A cloud computing implementation is becoming as critical to higher education institutions as it is to enterprises. It’s especially integral considering the diverse audiences — students, teachers, administrators and other staff — that rely on being able to access information, collaborate on projects and create and deliver content at any time from any place on any device, from smartphones to laptops to tablets.
Putting a greater emphasis on cloud computing in education is equally critical to meeting the on-demand scalability needs of applications such as learning management systems or prospect management software. Cloud-based commercial applications also tend to evolve more quickly, giving schools the agility they need to support new educational or business requirements.
There’s clearly growing interest in how a cloud computing implementation at colleges and universities. Some many ways it can serve these institutions include:
- Helping IT save time and labor on maintenance, upgrades and disaster recovery, so that it can redirect its resources to innovative projects like homework tracking or student intervention.
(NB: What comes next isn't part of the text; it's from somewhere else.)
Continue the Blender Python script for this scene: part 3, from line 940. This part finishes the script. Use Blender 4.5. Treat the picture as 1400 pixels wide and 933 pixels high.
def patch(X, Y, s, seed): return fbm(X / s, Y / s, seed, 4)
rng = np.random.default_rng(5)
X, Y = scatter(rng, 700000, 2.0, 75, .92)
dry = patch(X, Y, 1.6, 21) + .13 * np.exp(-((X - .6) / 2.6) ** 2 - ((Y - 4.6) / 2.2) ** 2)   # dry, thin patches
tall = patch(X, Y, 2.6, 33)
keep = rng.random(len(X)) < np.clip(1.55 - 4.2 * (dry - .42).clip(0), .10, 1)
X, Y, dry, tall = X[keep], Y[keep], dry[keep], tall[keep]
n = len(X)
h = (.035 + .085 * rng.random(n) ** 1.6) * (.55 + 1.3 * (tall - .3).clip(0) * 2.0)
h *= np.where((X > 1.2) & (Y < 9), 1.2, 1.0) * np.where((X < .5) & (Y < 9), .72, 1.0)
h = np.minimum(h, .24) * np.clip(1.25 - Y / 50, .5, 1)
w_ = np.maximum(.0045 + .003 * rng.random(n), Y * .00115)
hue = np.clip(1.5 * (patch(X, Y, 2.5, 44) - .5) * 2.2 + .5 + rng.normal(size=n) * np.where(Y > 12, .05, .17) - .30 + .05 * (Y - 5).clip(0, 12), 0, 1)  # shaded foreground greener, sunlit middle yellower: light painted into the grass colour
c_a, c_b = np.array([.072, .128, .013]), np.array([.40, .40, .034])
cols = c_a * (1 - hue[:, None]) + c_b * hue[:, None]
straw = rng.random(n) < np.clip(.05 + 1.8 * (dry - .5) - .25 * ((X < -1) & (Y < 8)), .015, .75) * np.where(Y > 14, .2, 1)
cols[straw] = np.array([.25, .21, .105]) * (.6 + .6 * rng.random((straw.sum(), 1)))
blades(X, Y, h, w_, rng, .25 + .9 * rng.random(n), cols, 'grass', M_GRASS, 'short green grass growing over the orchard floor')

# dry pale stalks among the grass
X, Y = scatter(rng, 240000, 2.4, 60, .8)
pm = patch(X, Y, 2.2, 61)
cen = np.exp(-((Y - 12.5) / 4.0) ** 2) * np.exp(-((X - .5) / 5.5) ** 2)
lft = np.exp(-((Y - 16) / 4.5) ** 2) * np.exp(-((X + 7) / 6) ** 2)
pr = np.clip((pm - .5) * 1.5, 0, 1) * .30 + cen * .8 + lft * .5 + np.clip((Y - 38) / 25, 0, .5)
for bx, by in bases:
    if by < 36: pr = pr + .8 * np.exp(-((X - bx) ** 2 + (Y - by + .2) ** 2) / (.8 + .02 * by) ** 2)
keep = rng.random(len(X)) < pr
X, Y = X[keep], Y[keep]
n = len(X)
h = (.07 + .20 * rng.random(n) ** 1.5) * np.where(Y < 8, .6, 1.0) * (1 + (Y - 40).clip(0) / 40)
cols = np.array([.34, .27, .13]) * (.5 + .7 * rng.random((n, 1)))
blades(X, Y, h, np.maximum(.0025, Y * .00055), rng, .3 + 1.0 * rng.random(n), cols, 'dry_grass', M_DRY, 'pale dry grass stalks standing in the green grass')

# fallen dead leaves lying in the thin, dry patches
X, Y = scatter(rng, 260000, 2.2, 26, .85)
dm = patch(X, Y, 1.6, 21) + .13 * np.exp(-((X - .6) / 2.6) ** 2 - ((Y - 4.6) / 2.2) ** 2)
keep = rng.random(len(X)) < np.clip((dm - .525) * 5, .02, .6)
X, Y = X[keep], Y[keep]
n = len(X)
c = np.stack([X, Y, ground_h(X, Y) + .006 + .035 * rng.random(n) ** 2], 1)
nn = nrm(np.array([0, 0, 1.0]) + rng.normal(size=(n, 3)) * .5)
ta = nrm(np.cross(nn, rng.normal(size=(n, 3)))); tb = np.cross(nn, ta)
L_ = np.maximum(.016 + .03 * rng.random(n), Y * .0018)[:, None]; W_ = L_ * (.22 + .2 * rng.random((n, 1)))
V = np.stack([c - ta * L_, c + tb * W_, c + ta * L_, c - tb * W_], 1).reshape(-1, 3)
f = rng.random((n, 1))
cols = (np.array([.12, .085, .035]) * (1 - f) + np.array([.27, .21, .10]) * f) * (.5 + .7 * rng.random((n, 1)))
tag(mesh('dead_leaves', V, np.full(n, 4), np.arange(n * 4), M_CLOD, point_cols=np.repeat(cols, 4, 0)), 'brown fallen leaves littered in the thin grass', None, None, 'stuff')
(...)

- Enabling students and faculty to participate in cutting-edge LMS services that focus on real-time assessments and increased learning personalization.
- Driving collaboration on a global scale among increasingly geographically scattered teams, whether they’re students, teachers, researchers, administration or even other education entities.
- Supporting administrators with solutions that streamline and standardize finance, HR and other business processes that currently may vary across an institution’s campus sites.
Making the Switch to Cloud Computing in Education
Research from Educause points to the growing importance of a more evolved and mature education environment, which makes cloud computing an increasingly attractive option. The results of its 2015 report, The Changing Face of IT Service Delivery in Higher Education, shows that CIOs believe their focus will shift from primarily managing infrastructure and technical resources to managing vendors, services and outsourced contracts. Among alternative models of service delivery, cloud-based computing options proved the most popular, “with 85 percent of respondents indicating that their institution has moved at least one service to the cloud.”
According to the recent MeriTalk Destination Cloud report, which surveyed 300 state, local, education and federal (SLED) cloud adopters, 82 percent of higher education respondents said they will increase spending on cloud computing in 2017. Among all SLED participants, higher ed IT is the most likely to have already integrated cloud solutions into their overall strategy. The survey reports that 39 percent of higher ed applications run in the cloud today: More than 80 percent of respondents said they run either web hosting, collaboration, email or custom business applications in the cloud.
Developing a Cloud Implementation Strategy in Your School
When it comes to any cloud computing implementation, CIOs will need to consider which workloads are most appropriate for their institution to move to the cloud. Commodity services like email hosting in the cloud have already proven their value in reducing server, storage and backup infrastructure, thereby driving cost-savings. While IT leaders don’t enter into these cloud transitions lightly, the pressure is even more intense to assess risks when it comes to more mission-critical learning and business systems that could benefit from the flexibility, speed, scale and potential cost-savings cloud platforms can offer.
Being mindful of your school’s data sensitivity, performance and customization requirements. You should also compare how providers measure up on security, regulatory compliance and disaster recovery, and any efforts they take to reduce migration complexity. That’s true even if your higher ed institution hasn’t gone as far as Notre Dame, whose cloud first strategy has grown to more than 50 different cloud services, with a goal to move 80 percent of its IT resources to the cloud by 2017. Not surprisingly, security matters a lot to Notre Dame’s cloud journey, and Mike Chapple, senior director for IT service delivery at the school, recently provided some good risk management advice for others following a cloud computing implementation path.
“In a cloud-focused world,” Chapple says, “security professionals must work closely with internal and external customers and suppliers to ensure that security follows the organization’s data wherever it flows or resides. In addition, cloud security professionals will need to have a deep understanding of the security services provided by their organization’s slate of cloud vendors, and understand how to manipulate those services to achieve the organization’s security goals.”
If higher ed institutions successfully develop a cloud implementation strategy that works for them, IT, school administrators and students will all benefit from improvements in learning, collaboration and productivity.
While cloud computing can greatly increase collaboration in higher education, teachers must receive training on how to take full advantage of these new learning systems.